Per Guardini, quindi, la pedagogia è la scienza che studia quale sia la forma vivente dell’uomo in genere, quale quella dell’uomo di oggi e delle comunità nelle quali vive e si esprime, come si realizza il processo di formazione, quali sono i processi costitutivi dell’educazione e quali le mete da raggiungere nell’ambito di una Weltanschauung cristiana.
Ma Guardini non si limita a questa attività educativa.
Non ci è possibile, evidentemente, in questa sede, esaminare e nemmeno tentare di illustrare tutti gli aspetti più significativi dell’opera guardiniana che, come si diceva, spazia in tutti i settori della cultura ed in tutti gli ambiti del cattolicesimo, per cui cercheremo solamente di mettere in evidenza le linee generali della sua concezione del mondo e della vita che ci pare essere la chiave di volta di tutta la sua lunga elaborazione dottrinale e di tutto il suo sistema di pensiero.
Guardini, per l’appunto, è un vero e proprio pioniere in questo campo ‑ da ciò le incomprensioni che dovette subire nel corso della sua vita ‑ che per la prima volta si accinge a creare una dottrina della Weltanschauung cattolica, teoreticamente fondata e scientificamente impostata.
Guardini partiva, nell’impostare tutto il suo ragionamento, dalla constatazione, che del resto aveva in comune con tutti i cosiddetti filosofi della crisi che erano fioriti dopo la prima guerra mondiale, che il vecchio mondo ormai era tramontato e che quello nuovo caratterizzato dall’astrattezza e dall’artificialità, dallo scientismo e dal tecnologismo, aveva bisogno per essere compreso, guidato ed orientato di un nuovo tipo di uomo, che, però, non si intravedeva ancora all’orizzonte della storia.
Ma la novità dell’analisi guardiniana sta nel fatto che questa analisi, diciamo così pessimistica, dello stato dell’umanità, veniva proposta, a differenza di tutti i pensatori della crisi, anche dopo la seconda guerra mondiale, negli anni Cinquanta, con libri come La fine dell’epoca moderna.
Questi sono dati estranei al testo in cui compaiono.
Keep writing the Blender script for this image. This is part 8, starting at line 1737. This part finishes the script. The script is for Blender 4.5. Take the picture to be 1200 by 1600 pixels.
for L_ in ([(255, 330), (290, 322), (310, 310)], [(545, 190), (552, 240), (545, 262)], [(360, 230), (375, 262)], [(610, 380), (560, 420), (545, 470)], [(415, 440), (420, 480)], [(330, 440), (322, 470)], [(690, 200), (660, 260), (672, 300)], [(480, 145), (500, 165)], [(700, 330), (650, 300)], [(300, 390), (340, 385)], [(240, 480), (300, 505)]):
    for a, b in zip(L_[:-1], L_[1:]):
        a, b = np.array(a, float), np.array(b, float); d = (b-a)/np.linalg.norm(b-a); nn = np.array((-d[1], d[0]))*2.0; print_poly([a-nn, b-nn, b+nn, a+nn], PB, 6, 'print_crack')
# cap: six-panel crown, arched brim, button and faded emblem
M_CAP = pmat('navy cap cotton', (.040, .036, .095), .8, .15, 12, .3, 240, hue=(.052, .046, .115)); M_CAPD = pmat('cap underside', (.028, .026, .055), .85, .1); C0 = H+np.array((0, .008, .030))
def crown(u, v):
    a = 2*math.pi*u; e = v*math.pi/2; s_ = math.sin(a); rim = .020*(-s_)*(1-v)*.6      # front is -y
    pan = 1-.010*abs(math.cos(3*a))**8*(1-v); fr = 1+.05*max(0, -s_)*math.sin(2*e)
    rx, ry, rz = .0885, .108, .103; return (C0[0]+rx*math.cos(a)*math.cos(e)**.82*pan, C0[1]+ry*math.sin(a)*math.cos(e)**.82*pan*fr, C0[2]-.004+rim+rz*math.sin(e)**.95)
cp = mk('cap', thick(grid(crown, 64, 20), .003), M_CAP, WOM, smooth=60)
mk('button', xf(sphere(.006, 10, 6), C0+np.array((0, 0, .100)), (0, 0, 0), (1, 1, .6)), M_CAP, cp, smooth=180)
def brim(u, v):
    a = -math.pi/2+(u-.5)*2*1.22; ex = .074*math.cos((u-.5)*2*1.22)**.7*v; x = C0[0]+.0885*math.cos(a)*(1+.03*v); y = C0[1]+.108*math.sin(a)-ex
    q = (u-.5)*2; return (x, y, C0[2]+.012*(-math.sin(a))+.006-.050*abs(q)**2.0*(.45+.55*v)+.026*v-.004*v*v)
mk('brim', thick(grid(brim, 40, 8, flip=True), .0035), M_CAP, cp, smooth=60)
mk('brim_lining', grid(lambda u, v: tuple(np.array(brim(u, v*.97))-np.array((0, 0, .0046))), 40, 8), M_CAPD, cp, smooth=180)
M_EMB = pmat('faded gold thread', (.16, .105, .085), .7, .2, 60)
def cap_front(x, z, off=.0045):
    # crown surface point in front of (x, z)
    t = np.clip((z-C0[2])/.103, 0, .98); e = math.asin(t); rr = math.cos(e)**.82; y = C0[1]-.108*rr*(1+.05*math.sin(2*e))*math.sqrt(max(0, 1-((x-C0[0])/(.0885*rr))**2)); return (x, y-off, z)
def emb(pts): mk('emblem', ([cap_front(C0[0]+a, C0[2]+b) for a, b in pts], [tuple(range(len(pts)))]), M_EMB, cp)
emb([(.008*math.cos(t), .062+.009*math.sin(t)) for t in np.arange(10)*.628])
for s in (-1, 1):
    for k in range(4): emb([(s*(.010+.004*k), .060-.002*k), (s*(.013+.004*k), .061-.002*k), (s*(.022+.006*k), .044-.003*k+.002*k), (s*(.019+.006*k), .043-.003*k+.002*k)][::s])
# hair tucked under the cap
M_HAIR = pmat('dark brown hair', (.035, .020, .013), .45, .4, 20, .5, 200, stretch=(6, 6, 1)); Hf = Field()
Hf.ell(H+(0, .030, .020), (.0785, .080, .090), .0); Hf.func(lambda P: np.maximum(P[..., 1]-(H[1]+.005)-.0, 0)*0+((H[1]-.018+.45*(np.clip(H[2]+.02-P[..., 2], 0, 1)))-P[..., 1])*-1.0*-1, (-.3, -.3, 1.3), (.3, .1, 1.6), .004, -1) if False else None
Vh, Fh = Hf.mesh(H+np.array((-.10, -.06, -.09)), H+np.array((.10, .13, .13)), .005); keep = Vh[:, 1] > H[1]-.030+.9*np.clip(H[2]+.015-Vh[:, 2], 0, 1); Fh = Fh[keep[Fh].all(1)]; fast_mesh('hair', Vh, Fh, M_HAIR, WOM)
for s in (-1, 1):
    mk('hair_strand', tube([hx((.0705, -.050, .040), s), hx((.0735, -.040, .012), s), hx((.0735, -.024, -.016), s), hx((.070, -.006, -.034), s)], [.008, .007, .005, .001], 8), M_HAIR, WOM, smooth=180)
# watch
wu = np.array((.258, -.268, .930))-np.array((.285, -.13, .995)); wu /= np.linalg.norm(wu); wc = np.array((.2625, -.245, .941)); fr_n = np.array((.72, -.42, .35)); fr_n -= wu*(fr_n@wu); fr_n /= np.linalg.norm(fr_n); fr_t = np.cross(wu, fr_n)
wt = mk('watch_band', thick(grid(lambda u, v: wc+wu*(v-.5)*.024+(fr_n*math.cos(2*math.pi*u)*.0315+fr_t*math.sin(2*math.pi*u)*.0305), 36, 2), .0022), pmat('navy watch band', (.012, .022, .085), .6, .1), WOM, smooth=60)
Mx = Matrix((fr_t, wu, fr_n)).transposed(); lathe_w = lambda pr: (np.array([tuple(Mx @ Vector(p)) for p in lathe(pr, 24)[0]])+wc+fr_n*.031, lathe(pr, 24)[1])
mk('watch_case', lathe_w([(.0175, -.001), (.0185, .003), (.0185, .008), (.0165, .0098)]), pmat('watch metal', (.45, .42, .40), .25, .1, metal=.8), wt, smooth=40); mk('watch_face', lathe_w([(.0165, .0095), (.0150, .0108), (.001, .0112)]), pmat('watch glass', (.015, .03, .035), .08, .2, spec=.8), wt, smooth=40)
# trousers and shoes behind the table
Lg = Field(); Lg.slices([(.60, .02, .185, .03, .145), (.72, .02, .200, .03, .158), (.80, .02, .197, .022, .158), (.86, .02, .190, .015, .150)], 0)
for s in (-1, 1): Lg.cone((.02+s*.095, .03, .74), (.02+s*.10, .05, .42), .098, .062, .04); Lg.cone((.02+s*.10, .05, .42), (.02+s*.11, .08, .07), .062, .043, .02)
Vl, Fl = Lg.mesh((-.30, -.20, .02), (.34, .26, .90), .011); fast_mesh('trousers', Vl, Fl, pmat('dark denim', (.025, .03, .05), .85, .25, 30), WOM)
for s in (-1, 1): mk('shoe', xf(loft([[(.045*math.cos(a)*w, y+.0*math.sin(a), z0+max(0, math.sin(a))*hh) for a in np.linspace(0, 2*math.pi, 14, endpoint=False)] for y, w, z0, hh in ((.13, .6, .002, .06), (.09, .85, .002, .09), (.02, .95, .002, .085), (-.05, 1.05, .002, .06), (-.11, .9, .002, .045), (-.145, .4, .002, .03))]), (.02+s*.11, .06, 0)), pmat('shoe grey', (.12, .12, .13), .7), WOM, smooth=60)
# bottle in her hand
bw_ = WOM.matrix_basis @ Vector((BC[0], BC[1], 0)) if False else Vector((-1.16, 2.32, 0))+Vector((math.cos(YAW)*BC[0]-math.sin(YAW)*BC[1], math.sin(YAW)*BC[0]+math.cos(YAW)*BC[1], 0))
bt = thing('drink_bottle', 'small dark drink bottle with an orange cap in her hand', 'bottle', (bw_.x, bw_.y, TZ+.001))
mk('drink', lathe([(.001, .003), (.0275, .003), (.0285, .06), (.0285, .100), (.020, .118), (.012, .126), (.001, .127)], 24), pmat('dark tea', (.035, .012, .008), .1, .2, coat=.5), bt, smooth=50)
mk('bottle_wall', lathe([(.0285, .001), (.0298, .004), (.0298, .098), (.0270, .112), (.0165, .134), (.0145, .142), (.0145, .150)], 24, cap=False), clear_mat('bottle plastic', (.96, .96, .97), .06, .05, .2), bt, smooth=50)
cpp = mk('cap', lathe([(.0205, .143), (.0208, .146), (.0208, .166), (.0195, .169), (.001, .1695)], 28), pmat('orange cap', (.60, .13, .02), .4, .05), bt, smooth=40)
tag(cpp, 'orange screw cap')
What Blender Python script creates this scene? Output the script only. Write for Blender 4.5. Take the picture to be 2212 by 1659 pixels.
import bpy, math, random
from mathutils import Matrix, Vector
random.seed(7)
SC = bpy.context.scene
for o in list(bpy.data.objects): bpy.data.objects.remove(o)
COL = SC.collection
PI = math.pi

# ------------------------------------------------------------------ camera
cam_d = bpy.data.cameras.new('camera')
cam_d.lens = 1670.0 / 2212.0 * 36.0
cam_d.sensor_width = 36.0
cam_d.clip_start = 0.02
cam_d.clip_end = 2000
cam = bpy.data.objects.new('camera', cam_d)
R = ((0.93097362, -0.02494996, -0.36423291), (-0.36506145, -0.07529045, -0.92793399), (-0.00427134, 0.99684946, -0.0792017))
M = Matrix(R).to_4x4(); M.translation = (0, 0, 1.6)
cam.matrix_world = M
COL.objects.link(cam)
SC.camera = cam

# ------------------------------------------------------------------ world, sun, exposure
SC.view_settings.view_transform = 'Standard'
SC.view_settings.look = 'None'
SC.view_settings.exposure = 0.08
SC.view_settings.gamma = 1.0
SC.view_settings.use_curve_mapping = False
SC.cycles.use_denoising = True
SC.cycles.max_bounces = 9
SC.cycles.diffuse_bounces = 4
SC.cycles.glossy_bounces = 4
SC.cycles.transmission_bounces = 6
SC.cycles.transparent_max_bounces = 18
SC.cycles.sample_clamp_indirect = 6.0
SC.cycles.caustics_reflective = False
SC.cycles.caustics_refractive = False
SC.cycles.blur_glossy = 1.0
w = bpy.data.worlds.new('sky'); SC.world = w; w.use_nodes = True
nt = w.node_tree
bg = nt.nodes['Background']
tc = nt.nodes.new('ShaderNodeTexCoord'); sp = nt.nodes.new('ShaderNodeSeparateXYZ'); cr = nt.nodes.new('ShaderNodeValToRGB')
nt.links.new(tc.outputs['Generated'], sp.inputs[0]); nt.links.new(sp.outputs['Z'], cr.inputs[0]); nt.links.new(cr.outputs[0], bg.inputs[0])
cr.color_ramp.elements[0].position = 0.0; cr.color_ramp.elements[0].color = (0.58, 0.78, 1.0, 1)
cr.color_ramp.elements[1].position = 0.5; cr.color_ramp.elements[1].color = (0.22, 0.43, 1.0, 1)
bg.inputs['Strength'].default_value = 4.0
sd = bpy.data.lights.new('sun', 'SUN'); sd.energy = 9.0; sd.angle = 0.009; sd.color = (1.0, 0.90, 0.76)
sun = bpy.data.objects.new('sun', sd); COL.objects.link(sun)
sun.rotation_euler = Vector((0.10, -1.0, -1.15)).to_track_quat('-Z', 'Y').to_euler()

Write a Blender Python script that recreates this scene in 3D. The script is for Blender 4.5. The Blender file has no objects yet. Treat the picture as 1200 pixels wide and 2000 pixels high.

Il potere, quando la cultura ufficiale imperante riteneva che con la scomparsa del fascismo e del nazionalsocialismo tutti i problemi fossero stati finalmente risolti e ci si sarebbe avviati verso una stagione di prosperità e di pace nella quale tutti gli uomini sarebbero stati liberi e non vi sarebbero state più divisioni ideologiche, culturali e religiose, perché valori cristiani ed idealità laiche, agnosticismo e nichilismo, ateismo e libero pensiero si sarebbero fusi in un crogiuolo di vago umanitarismo indifferenziato e di sentimentalismo spicciolo.
L’ETICA LAICA
Invece, la religione cristiana, staccata dalla propria fonte viva e vitale, si andava inaridendo e l’etica laica era sfociata nel nichilismo scettico più disperato, per cui la china era diventata sempre più ripida e ci si stava avviando verso una società massificata ed omologata ove l’uomo non ha più un volto e Dio è scomparso del tutto dal!a nostra vita e dalla società della quale facciamo parte.
E così Guardini “l’inattuale” nell’immediato ultimo dopoguerra, isolato dalle dominanti correnti di pensiero anche cristiano, diventa oggi quantomai attuale in particolar modo per tutta quella parte della sua elaborazione che riguarda l’analisi della situazione nella quale versa attualmente il cristianesimo ed il ruolo che in tale situazione avranno o potranno avere i cristiani.
“E’ chiaro ‑ scrive Gardini in La teologia del mondo ‑ che un Cristianesimo estenuato e secolarizzato non ha valore. Poteva sembrare che lo avesse, quando il mondo era dominato dal relativismo e liberalismo. Oggi è evidente, che soltanto una coscienza coerente di fede può opporsi alla volontà ateistica sempre più forte”.